Procedure  : (Gulab Jamun)
  • Take out the Ricotta cheese out of the container and into a strainer. Ensure you drain any excess liquid out.
  • Start by placing the milk powder in a bowl and add in One Tbs flour and mix.  Now Add the cheese a Tbs at a time.
  • You may also add the second TBS of plain white flour. Most of the times I don’t need to, but those of you living in humid climes may need to do this.
  • Stop  adding more ricotta cheese when the dough is soft and springy to touch and not too dry /wet.
  • Knead it all into a ball and let it rest for about 20 – 30 minutes, covered with a plastic wrap.
  • Then divide into 40 equal sized balls for medium sized Gulab jamun. You can vary the size as per your choice.
  • Ensure each of the dough ball you make is similar in shape. I like to make them  sphere shaped.
  • Heat a kadai or a wok with the ghee in it over a medium flame. The shape of the kadai is an enabler for frying in small quantities of ghee. Remember the bigger the wok, the more oil/ghee you need. If you don’t have the kadai or wok , you can use a heavy pan for frying. Ensure that when you put in the dough balls into the oil/ghee they are completely submerged.
  • Now once the ghee heats up – here is how you test the temperature : pinch out a small portion of the dough and add it to the ghee . If it rises up too fast- the ghee  is too hot. If it stays in – the ghee is not yet hot. The ideal temperature is where this piece of dough will slowly rise to the top.
  • Once you are sure that the ghee is at the right temperature, slowly add the dough balls.

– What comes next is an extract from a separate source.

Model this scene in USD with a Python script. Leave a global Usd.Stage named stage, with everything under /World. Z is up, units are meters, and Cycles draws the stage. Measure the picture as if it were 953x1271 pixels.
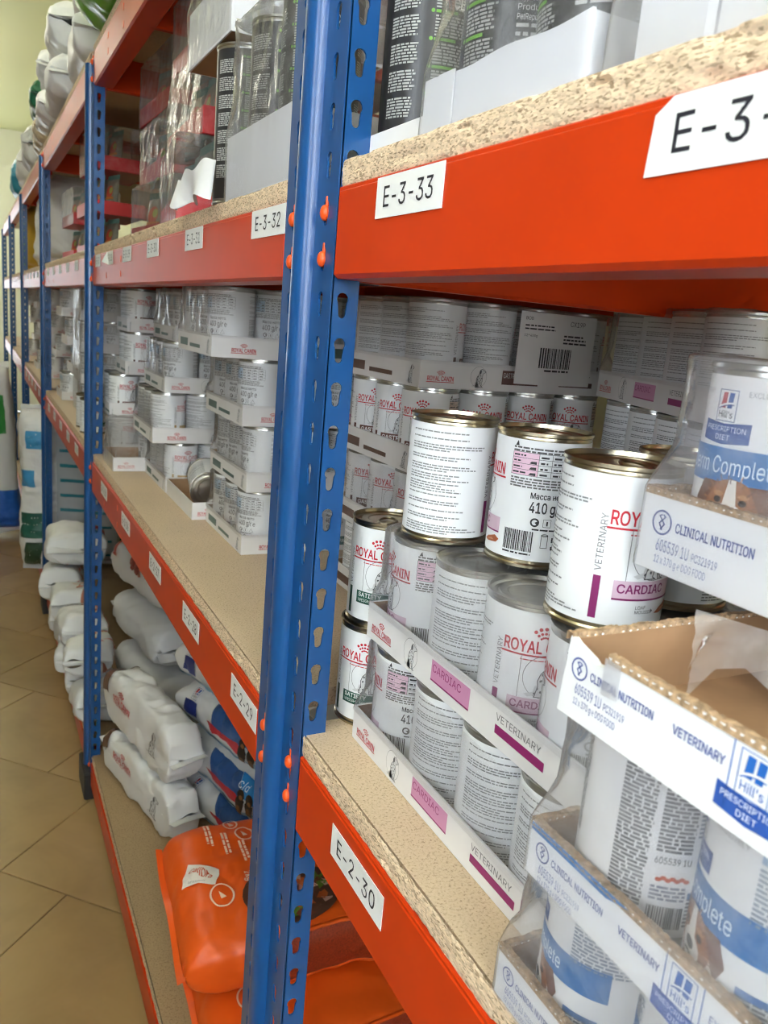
import math, random
import numpy as np
import trimesh
from shapely import geometry as sg, affinity, ops
from pxr import Usd, UsdGeom, UsdLux, UsdShade, Gf, Sdf, Vt
import meshkit, usdkit

PI = math.pi
rng = np.random.default_rng(7)
stage = Usd.Stage.CreateInMemory()
UsdGeom.SetStageUpAxis(stage, UsdGeom.Tokens.z)
UsdGeom.SetStageMetersPerUnit(stage, 1.0)
world = UsdGeom.Xform.Define(stage, '/World')
stage.SetDefaultPrim(world.GetPrim())

# ---------------------------------------------------------------- camera
W, H, FPX = 953, 1271, 1000.0
YAW, PITCH, ROLL = 0.4807, 0.2262, 0.0883
CAM = np.array([-0.2762, 0.0, 1.4243])
EXPOSURE = 0.8
_f = np.array([math.sin(YAW) * math.cos(PITCH), math.cos(YAW) * math.cos(PITCH), -math.sin(PITCH)])
_r = np.array([math.cos(YAW), -math.sin(YAW), 0.0])
_u = np.cross(_r, _f)
_r, _u = math.cos(ROLL) * _r + math.sin(ROLL) * _u, -math.sin(ROLL) * _r + math.cos(ROLL) * _u
cam = UsdGeom.Camera.Define(stage, '/World/camera')
m = Gf.Matrix4d(*[*_r, 0, *_u, 0, *(-_f), 0, *CAM, 1])
cam.AddTransformOp().Set(m)
cam.CreateHorizontalApertureAttr(36.0)
cam.CreateVerticalApertureAttr(36.0 * H / W)
cam.CreateFocalLengthAttr(FPX * 36.0 / W)
cam.CreateClippingRangeAttr(Gf.Vec2f(0.02, 60))
cam.CreateFStopAttr(20.0)
cam.CreateFocusDistanceAttr(0.72)
cam.CreateExposureAttr(EXPOSURE)

# ---------------------------------------------------------------- sky and lights
ROOM = dict(x0=-1.5, x1=0.92, y0=-1.75, y1=11.0, z1=3.25)
dome = UsdLux.DomeLight.Define(stage, '/World/sky_light')
dome.CreateIntensityAttr(1.0)
dome.CreateColorAttr(Gf.Vec3f(0.80, 0.90, 1.0))
win = UsdLux.RectLight.Define(stage, '/World/window_daylight')   # daylight falling in through the window behind the camera
win.CreateWidthAttr(1.75); win.CreateHeightAttr(1.45)
win.CreateIntensityAttr(29.0); win.CreateColorAttr(Gf.Vec3f(0.92, 0.97, 1.0))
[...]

  • Do not add more than a few at a time as it will lower the temperature of the ghee. Fry at medium heat until dark brown in color.

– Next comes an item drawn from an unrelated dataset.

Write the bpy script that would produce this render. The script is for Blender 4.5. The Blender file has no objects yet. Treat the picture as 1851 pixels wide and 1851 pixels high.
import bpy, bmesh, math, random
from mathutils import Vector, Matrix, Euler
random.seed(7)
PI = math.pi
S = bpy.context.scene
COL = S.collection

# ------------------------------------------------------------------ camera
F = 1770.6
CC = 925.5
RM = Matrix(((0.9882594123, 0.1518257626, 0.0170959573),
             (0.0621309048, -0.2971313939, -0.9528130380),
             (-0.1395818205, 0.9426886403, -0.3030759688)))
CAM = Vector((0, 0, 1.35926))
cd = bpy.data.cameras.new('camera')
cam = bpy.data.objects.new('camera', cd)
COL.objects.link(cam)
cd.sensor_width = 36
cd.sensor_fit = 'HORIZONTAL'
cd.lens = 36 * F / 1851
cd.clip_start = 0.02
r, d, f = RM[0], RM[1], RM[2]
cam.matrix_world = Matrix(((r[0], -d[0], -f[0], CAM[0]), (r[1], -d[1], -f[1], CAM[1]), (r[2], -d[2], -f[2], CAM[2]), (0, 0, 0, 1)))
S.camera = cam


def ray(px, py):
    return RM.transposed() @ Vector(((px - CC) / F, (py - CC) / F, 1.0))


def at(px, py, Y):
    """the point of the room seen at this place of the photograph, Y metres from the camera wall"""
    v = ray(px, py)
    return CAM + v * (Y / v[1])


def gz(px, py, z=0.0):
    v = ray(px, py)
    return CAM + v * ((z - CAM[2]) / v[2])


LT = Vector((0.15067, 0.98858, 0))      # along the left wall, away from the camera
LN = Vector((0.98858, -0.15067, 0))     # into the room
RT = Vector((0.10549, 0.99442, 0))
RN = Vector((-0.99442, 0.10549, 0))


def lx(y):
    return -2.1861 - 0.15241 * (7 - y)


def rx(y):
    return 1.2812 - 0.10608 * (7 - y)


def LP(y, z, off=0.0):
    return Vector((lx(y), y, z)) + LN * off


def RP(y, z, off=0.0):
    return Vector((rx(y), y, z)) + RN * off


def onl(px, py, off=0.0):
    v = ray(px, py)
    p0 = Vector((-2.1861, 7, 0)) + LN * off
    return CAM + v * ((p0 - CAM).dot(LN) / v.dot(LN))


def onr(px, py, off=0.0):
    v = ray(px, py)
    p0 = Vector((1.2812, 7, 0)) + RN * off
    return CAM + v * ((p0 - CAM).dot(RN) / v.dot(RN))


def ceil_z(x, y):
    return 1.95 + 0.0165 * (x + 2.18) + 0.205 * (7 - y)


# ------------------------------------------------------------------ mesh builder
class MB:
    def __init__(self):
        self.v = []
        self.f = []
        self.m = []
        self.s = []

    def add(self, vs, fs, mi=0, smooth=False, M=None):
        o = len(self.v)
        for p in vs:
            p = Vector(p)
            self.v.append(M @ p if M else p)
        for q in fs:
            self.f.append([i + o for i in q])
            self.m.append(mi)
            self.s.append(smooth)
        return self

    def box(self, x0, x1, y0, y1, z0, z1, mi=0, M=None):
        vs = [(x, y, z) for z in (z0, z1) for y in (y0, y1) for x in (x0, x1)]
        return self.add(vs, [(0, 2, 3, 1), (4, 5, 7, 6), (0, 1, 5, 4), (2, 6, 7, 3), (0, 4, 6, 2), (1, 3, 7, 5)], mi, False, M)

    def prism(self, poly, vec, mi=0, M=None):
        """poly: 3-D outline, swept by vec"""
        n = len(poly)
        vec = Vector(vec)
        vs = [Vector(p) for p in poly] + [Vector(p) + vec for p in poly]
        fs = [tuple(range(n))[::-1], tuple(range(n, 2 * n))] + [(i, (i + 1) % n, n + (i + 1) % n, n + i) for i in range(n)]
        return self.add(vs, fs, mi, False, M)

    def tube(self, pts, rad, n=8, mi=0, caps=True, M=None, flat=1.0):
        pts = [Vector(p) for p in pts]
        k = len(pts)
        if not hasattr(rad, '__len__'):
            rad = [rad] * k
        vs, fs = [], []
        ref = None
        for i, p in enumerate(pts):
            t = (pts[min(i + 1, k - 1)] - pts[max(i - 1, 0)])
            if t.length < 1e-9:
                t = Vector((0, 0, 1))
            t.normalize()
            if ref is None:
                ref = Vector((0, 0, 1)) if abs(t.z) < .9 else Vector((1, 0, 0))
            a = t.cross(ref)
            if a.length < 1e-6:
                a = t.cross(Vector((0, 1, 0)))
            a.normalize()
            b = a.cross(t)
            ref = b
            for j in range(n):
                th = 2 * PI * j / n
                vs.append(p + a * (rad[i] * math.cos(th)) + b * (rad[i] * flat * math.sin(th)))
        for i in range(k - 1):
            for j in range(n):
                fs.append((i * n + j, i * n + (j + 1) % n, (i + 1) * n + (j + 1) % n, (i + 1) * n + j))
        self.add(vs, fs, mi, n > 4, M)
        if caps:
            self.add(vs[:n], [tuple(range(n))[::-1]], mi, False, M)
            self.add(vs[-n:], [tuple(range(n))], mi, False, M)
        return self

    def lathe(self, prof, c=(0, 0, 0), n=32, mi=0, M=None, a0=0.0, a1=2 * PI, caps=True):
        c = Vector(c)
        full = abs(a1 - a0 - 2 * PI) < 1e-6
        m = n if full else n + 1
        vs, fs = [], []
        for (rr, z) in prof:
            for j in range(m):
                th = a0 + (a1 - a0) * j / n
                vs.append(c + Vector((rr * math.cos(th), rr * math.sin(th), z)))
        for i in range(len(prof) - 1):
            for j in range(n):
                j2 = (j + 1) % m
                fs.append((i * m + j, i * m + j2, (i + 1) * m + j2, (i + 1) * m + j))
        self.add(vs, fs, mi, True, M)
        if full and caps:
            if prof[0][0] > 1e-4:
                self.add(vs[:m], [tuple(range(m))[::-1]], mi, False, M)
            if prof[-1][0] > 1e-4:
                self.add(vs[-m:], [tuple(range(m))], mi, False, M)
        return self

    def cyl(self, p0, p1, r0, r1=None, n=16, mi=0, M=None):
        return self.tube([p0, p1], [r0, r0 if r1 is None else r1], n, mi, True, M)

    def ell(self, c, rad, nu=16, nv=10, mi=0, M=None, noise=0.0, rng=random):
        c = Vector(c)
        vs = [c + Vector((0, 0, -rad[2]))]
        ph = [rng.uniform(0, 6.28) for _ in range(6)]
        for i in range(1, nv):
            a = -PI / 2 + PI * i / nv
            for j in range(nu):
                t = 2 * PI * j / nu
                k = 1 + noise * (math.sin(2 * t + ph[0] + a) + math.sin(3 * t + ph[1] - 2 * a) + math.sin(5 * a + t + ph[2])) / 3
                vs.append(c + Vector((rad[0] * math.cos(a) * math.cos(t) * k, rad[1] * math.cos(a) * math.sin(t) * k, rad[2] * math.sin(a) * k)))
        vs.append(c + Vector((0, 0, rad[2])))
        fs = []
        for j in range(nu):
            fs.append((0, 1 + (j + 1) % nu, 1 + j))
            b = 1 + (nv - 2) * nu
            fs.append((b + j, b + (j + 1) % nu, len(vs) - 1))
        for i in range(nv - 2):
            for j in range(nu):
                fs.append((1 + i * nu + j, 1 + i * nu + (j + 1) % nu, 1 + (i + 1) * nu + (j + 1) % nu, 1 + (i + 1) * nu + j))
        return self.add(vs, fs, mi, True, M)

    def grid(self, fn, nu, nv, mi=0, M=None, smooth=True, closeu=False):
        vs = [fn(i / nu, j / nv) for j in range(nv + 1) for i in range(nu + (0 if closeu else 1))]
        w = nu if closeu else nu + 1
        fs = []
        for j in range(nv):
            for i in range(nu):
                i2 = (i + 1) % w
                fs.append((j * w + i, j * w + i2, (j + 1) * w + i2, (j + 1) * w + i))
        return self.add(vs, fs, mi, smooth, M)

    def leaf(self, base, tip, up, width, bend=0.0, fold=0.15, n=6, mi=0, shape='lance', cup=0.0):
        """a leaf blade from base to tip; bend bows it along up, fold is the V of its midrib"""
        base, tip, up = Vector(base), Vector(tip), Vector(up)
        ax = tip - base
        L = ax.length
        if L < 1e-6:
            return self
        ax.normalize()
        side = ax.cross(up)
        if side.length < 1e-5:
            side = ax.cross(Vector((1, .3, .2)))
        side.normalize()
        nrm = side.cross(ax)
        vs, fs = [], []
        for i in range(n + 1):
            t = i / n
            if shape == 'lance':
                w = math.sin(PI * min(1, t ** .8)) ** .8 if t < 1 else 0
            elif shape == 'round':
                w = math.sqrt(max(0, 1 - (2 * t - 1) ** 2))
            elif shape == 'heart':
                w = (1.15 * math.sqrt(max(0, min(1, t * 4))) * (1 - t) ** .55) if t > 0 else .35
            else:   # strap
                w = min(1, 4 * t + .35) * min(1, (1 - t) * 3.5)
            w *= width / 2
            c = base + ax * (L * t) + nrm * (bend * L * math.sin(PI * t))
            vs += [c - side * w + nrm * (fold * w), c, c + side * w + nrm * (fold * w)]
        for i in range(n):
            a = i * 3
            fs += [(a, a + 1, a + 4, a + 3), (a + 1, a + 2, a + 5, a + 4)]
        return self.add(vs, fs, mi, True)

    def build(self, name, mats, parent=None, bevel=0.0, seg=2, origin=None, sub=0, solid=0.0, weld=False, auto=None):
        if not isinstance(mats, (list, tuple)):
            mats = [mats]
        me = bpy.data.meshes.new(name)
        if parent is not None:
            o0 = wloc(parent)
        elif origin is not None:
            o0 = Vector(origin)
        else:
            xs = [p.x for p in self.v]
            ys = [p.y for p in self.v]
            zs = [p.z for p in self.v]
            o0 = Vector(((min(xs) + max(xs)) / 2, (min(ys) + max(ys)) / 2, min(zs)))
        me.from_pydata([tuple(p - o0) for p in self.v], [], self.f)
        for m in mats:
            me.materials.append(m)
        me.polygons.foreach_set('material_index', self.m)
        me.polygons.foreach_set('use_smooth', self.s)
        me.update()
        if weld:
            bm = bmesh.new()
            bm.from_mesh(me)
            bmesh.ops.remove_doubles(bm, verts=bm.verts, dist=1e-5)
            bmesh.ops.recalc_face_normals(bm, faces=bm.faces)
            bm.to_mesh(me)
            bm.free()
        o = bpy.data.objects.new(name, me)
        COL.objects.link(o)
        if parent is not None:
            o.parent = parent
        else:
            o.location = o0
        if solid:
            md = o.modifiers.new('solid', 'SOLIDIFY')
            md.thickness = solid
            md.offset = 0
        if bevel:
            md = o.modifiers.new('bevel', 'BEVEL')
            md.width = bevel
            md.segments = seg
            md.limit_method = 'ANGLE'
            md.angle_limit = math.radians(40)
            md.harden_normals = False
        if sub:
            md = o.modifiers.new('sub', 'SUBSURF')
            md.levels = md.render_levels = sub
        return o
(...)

  • Strain and drop them into the sugar syrup.
  • Repeat for the rest of the dough balls.
  • Let the Gulab Jamuns soak for at least a couple of hours before you attempt to taste. The soaking process is critical to let the sugar syrup seep into the Jamuns.

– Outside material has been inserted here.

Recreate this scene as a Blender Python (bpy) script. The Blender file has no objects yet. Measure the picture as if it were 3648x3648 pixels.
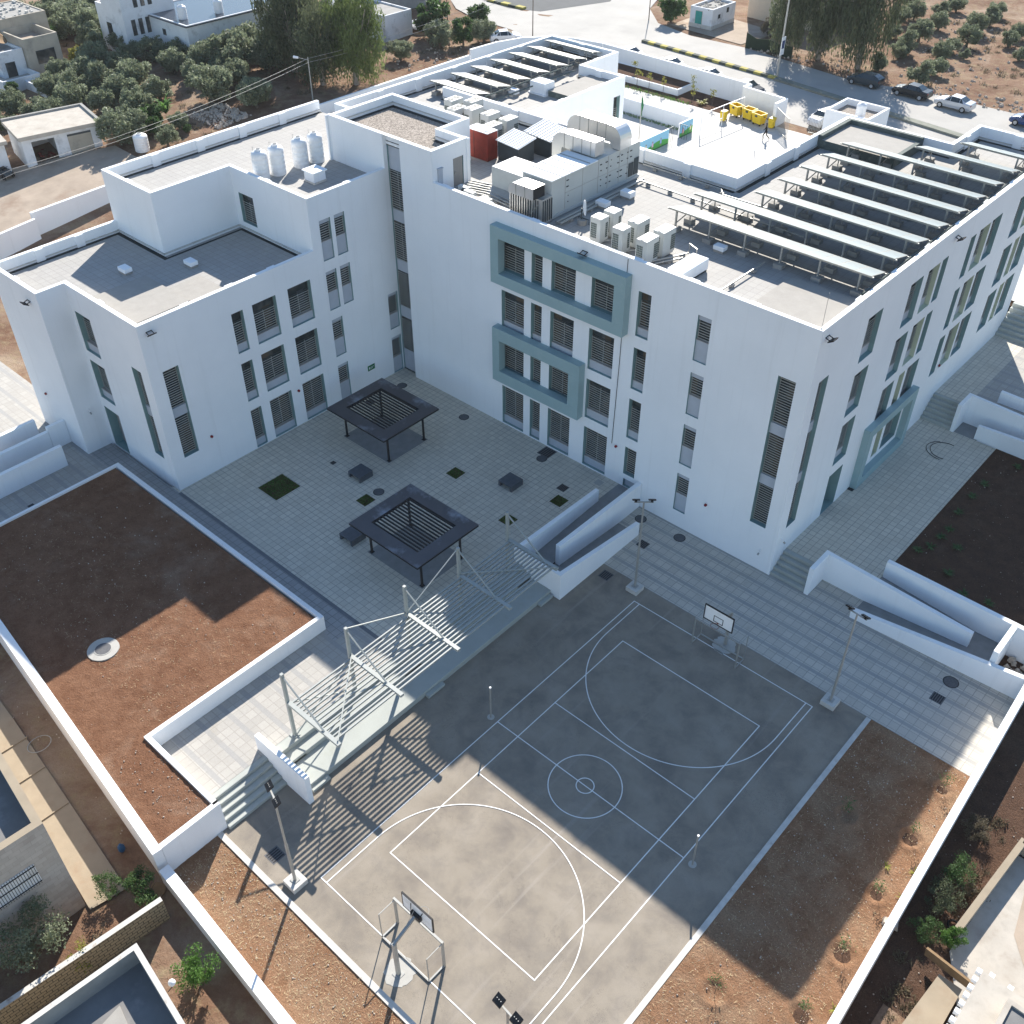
import bpy, math, random
import numpy as np
from mathutils import Vector, Matrix
random.seed(7)
S = bpy.context.scene
COL = S.collection
# ---------------------------------------------------------------- camera
cd = bpy.data.cameras.new('camera'); cam = bpy.data.objects.new('camera', cd); COL.objects.link(cam)
S.camera = cam
fw = Vector((-0.5099, 0.5688, -0.6454)).normalized()
rt = Vector((0.7442, 0.6680, 0.0007)); rt = (rt - fw*rt.dot(fw)).normalized(); up = rt.cross(fw)
cam.matrix_world = Matrix(((rt.x, up.x, -fw.x, 17.34), (rt.y, up.y, -fw.y, -24.596), (rt.z, up.z, -fw.z, 43.269), (0, 0, 0, 1)))
cd.sensor_width = 36; cd.lens = 35.81; cd.shift_x = -0.0029; cd.shift_y = -0.00233
cd.clip_start = 0.5; cd.clip_end = 3000
# ---------------------------------------------------------------- light
SUN = Vector((-0.845, 1.29, 1.0)).normalized()
w = bpy.data.worlds.new('World'); S.world = w; w.use_nodes = True
nt = w.node_tree; bg = nt.nodes['Background']
sky = nt.nodes.new('ShaderNodeTexSky'); sky.sky_type = 'NISHITA'; sky.sun_disc = False
sky.sun_elevation = math.radians(33); sky.sun_rotation = math.radians(326.8)
sky.air_density = 1.2; sky.dust_density = 0.1; sky.ozone_density = 3.0
nt.links.new(sky.outputs[0], bg.inputs[0]); bg.inputs[1].default_value = 0.095
sd = bpy.data.lights.new('sun', 'SUN'); sun = bpy.data.objects.new('sun', sd); COL.objects.link(sun)
sd.energy = 5.0; sd.angle = math.radians(0.5); sd.color = (1.0, 0.945, 0.86)
sun.rotation_euler = (-SUN).to_track_quat('-Z', 'Y').to_euler()
S.view_settings.view_transform = 'Standard'; S.view_settings.look = 'None'
S.view_settings.exposure = 1.1; S.view_settings.gamma = 1; S.view_settings.use_curve_mapping = False
S.render.engine = 'CYCLES'
# ---------------------------------------------------------------- materials
def new_mat(name, rough=0.9, spec=0.3, metal=0.0):
    m = bpy.data.materials.new(name); m.use_nodes = True
    b = m.node_tree.nodes['Principled BSDF']
    b.inputs['Roughness'].default_value = rough; b.inputs['Metallic'].default_value = metal
    b.inputs['Specular IOR Level'].default_value = spec
    return m, m.node_tree, b
def coords(nt, kind='Object'):
    return nt.nodes.new('ShaderNodeTexCoord').outputs[kind]
def noise(nt, co, scale, detail=4, rough=0.6, dist=0.0):
    n = nt.nodes.new('ShaderNodeTexNoise'); n.inputs['Scale'].default_value = scale
    n.inputs['Detail'].default_value = detail; n.inputs['Roughness'].default_value = rough
    n.inputs['Distortion'].default_value = dist; nt.links.new(co, n.inputs['Vector']); return n.outputs['Fac']
def ramp(nt, fac, stops):
    r = nt.nodes.new('ShaderNodeValToRGB'); e = r.color_ramp.elements
    while len(e) < len(stops): e.new(0.5)
    for i, (p, c) in enumerate(stops):
        e[i].position = p; e[i].color = (*c, 1) if not isinstance(c, float) else (c, c, c, 1)
    nt.links.new(fac, r.inputs[0]); return r.outputs[0]
def mix(nt, fac, a, b, mode='MIX'):
    m = nt.nodes.new('ShaderNodeMix'); m.data_type = 'RGBA'; m.blend_type = mode
    for i, v in ((0, fac), (6, a), (7, b)):
        if isinstance(v, (int, float)): m.inputs[i].default_value = v
        elif isinstance(v, tuple): m.inputs[i].default_value = (*v, 1)
        else: nt.links.new(v, m.inputs[i])
    return m.outputs[2]
def bump(nt, b, h, strength, dist=0.02):
    n = nt.nodes.new('ShaderNodeBump'); n.inputs['Strength'].default_value = strength
    n.inputs['Distance'].default_value = dist
    nt.links.new(h, n.inputs['Height']); nt.links.new(n.outputs[0], b.inputs['Normal'])
def mth(nt, op, a, b=0.0):
    n = nt.nodes.new('ShaderNodeMath'); n.operation = op
    for i, v in ((0, a), (1, b)):
        if isinstance(v, (int, float)): n.inputs[i].default_value = v
        else: nt.links.new(v, n.inputs[i])
    return n.outputs[0]
def sc(c, k): return tuple(min(1, x*k) for x in c)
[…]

Now you can bite into those globes of sin and close your eyes to enjoy a moment of pure bliss. For the Diva dessert touch serve hot Gulab Jamuns with Vanilla Icecream.

 

Alternately, use a pack of ‘Chitle bandu’ Gulab jamun mix and repeat the whole process. Instead of milk powder and flour, you will be using the prepacked milk powder and flour combo. This is particularly helpful if you have never made Gulab Jamun before.